Khumalo’s personal low, apart from fighting bureaucracy and almost suffocating in a dusty train in Sudan, is being snubbed by a Dutch woman called Leonie who has "fine, shapely legs and juicy lips and boobs" but refuses to sleep with him.
Such remarks could and should be highly irritating. But Khumalo gets away with it, essentially because he’s self-deprecating, vulnerable and almost naïve. This is not a hardened, cynical traveller like Theroux or VS Naipaul, but a young curious African who experiences flashes of absolute euphoria and moments of utter despair as he crosses his continent. Moreover, he has a witty way with words.

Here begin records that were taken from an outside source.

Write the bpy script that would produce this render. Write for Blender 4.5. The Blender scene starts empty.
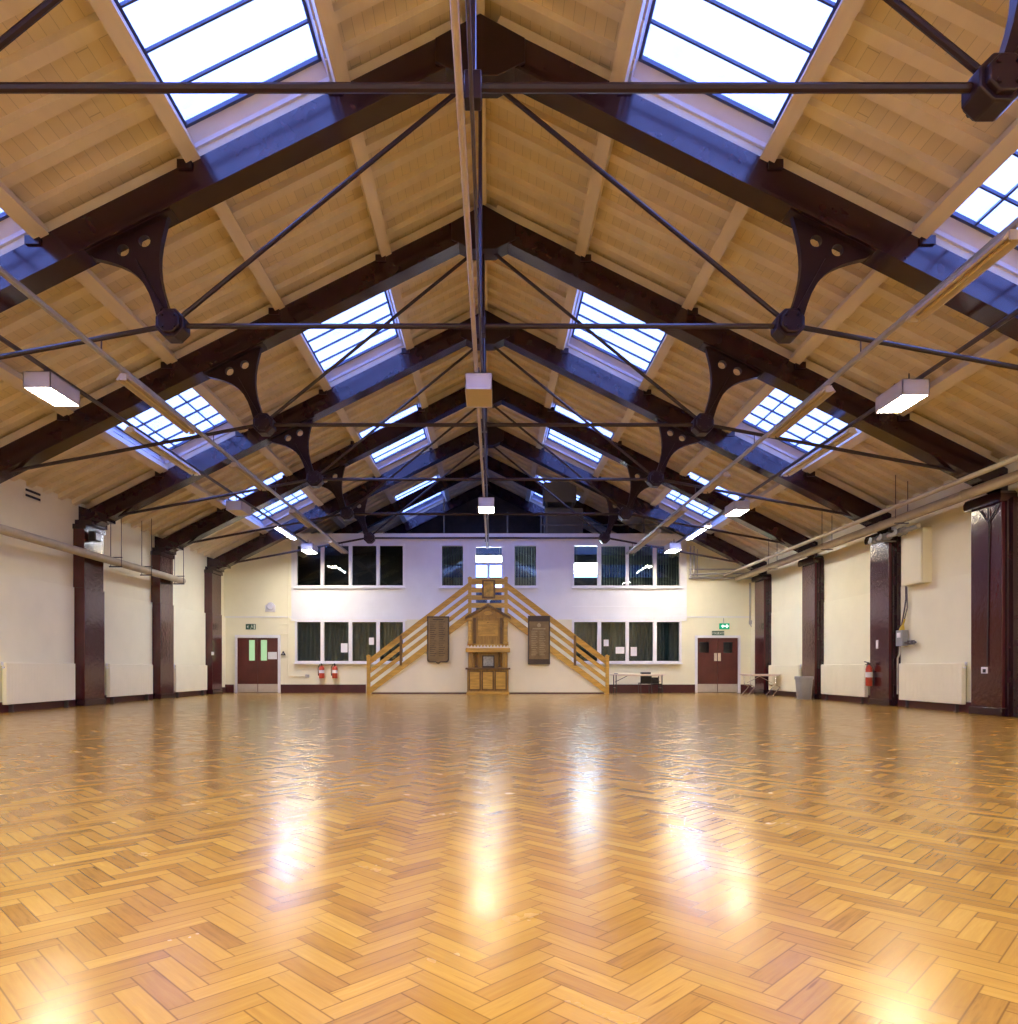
import bpy, bmesh, math, random
from mathutils import Vector, Matrix
R = math.radians
rng = random.Random(7)
SC = bpy.context.scene
COL = SC.collection

# ------------------------------------------------------------------ survey
F, CX, HY, EYE = 704.0, 491.0, 669.0, 0.92      # focal length and vanishing point of the survey, eye height
def WX(px, Y): return (px - CX) * Y / F
def WZ(py, Y): return EYE + (HY - py) * Y / F
XC = -0.15                      # centre line of the hall
WL, WR = -10.37, 10.10          # side walls
YE, YB, YG = 27.3, -6.0, 36.0   # end wall, wall behind the viewer, gable of the loft
ZE = 6.13                       # top of the end wall
BAY = 4.0
TY = [5.84] + [5.9 + BAY * i for i in range(1, 8)]      # truss lines
RID, SL = 9.95, 0.5             # top of rafters at the ridge, roof slope
CS = math.cos(math.atan(SL)); SN = math.sin(math.atan(SL))
def zt(d): return RID - SL * d              # top of the rafters
def zb(d): return RID + 0.27 - SL * d       # underside of the boarding
PD = [2.0, 4.08, 6.18, 8.2]                 # purlins, distance from the centre line

# ------------------------------------------------------------------ materials
def lin(c): return tuple((v / 255 / 12.92) if v / 255 <= .04045 else ((v / 255 + .055) / 1.055) ** 2.4 for v in c)
class NT:
    def __init__(s, name):
        s.m = bpy.data.materials.new(name); s.m.use_nodes = True
        s.t = s.m.node_tree; s.t.nodes.clear()
        s.out = s.t.nodes.new('ShaderNodeOutputMaterial')
    def n(s, typ, **kw):
        n = s.t.nodes.new(typ)
        for k, v in kw.items(): setattr(n, k, v)
        return n
    def l(s, a, b): s.t.links.new(a, b)
    def put(s, sock, v):
        if isinstance(v, bpy.types.NodeSocket): s.l(v, sock)
        else: sock.default_value = v
    def M(s, op, a, b=0.0, c=0.0):
        n = s.n('ShaderNodeMath', operation=op)
        s.put(n.inputs[0], a); s.put(n.inputs[1], b); s.put(n.inputs[2], c)
        return n.outputs[0]
    def mixc(s, f, a, b):
        n = s.n('ShaderNodeMix', data_type='RGBA')
        s.put(n.inputs[0], f)
        for i, v in ((6, a), (7, b)):
            if isinstance(v, bpy.types.NodeSocket): s.l(v, n.inputs[i])
            else: n.inputs[i].default_value = (*v, 1)
        return n.outputs[2]
    def noise(s, vec, scale, detail=3, rough=.5):
        n = s.n('ShaderNodeTexNoise'); n.inputs['Scale'].default_value = scale
        n.inputs['Detail'].default_value = detail; n.inputs['Roughness'].default_value = rough
        if vec is not None: s.l(vec, n.inputs['Vector'])
        return n.outputs['Fac']
    def coords(s): return s.n('ShaderNodeTexCoord').outputs['Object']
    def ramp(s, f, lo, hi):
        n = s.n('ShaderNodeMapRange'); s.put(n.inputs[0], f)
        n.inputs[1].default_value = lo; n.inputs[2].default_value = hi
        return n.outputs[0]

def paint(name, c, rough=.5, var=.08, scale=3.0, metal=0.0, bump=0.0, coat=0.0, stretch=(1, 1, 1), spec=.5, bscale=None):
    t = NT(name); co = t.coords()
    mp = t.n('ShaderNodeMapping'); mp.inputs['Scale'].default_value = stretch; t.l(co, mp.inputs[0])
    f = t.ramp(t.noise(mp.outputs[0], scale, 4, .6), .3, .7)
    base = lin(c); dark = tuple(v * (1 - 2 * var) for v in base); lite = tuple(min(1, v * (1 + var)) for v in base)
    b = t.n('ShaderNodeBsdfPrincipled')
    t.l(t.mixc(f, dark, lite), b.inputs['Base Color'])
    b.inputs['Roughness'].default_value = rough; b.inputs['Metallic'].default_value = metal
    b.inputs['Coat Weight'].default_value = coat; b.inputs['Coat Roughness'].default_value = .15
    b.inputs['Specular IOR Level'].default_value = spec
    if bump:
        bp = t.n('ShaderNodeBump'); bp.inputs['Strength'].default_value = bump; bp.inputs['Distance'].default_value = .02
        t.l(t.noise(mp.outputs[0], bscale or scale * 3, 3), bp.inputs['Height']); t.l(bp.outputs[0], b.inputs['Normal'])
    t.l(b.outputs[0], t.out.inputs[0])
    return t.m

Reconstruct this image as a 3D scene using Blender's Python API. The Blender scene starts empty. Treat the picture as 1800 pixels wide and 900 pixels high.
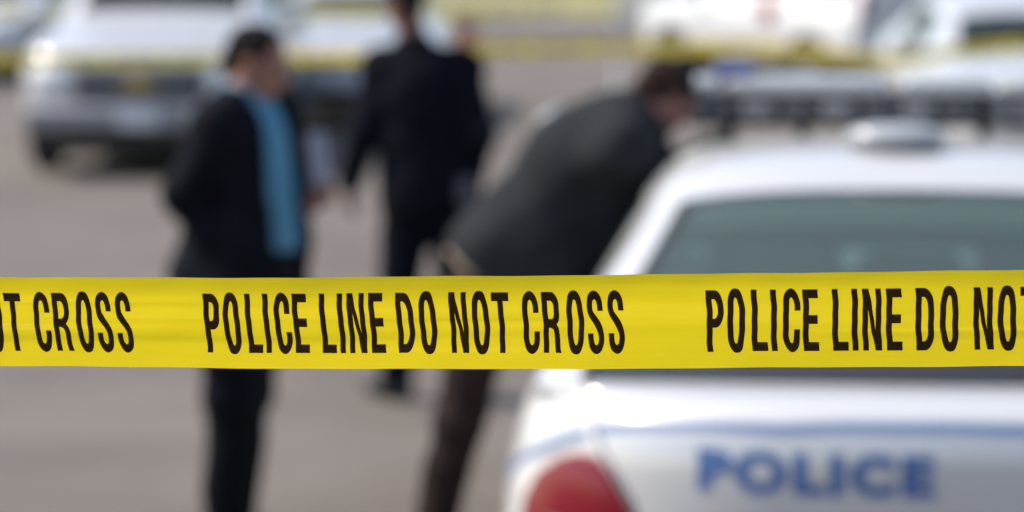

Interestingly, he quickly loses his blackness. Because as soon as he crosses the border he’s a stranger in a strange land who doesn’t speak the language and doesn’t understand the local customs. His looks and the way he dresses make him as much an outsider as any other young traveller, because every "guide", hustler or money-changer immediately spots the foreigner, the same way the dealer spots the junkie. And foreigners mean money, whether they are black or white. So Khumalo, just like anyone else, falls prey to the vultures lurking near bus stops and train stations and has to deal with incredibly complicated and infuriating bureaucracy.
It’s this perspective of someone whose perceived insider status gradually changes to that of an outsider that makes Dark Continent My Black Arse so readable and enjoyable. This unusual point of view, in combination with an off-beat style and a witty sense of humour offsets some of the negative traits of the book. Because purely as a travel book Dark Continent is not all that great. It’s written as a journal, where we follow the writer chronologically during his trip from A to Z, with a few reminiscences and absurdities thrown in to break the monotony.
No one told Khumalo about the "show, don't tell" credo. Hence words like magnificent clutter the pages. And there isn’t much in terms of a narrative either. The main questions are: Will he make it all the way to Cairo? And: Will he sleep with any of the women he chats up? The answer to the first one is obvious, given the publication of the book. The answer to the second one isn’t that interesting, since there is not much at stake whether he does or doesn’t.
The final chapter, "Looking Back", is devoted to contemplation, and could have been more extensive. Part of it reads like a self-help book with observations such as "I must never sell my soul to have purely material things" and "I also thought that, without being too selfish, I would spend more time with myself and strive to be the person I want to be by not succumbing to any flavour-of-the-month pressures."
Then he poses a much more fascinating question: what went wrong with the African continent? Bravely, he doesn’t look for the easy way out, which would have been lamenting colonialism and racism. Instead he tables two interesting facts: first of all that the Boers, despite treating their dogs better than their fellow countrymen, built an economy and infrastructure that has no equal anywhere on the continent; and secondly that African leaders, both traditional and political, have betrayed their people in a big way.
Sitting happily on the beachfront of Alexandria in Egypt, having just finished his exhausting trip, he doesn’t really feel like going into the nitty-gritty of these observations. Understandable but unfortunate.
What we do get, however, is another reference to that stunning Dutch girl Leonie who refused the share a room with the author and so hurt his big black male pride. She must feel honoured to have the final words of the book dedicated to her: "Thanks for nothing Leonie."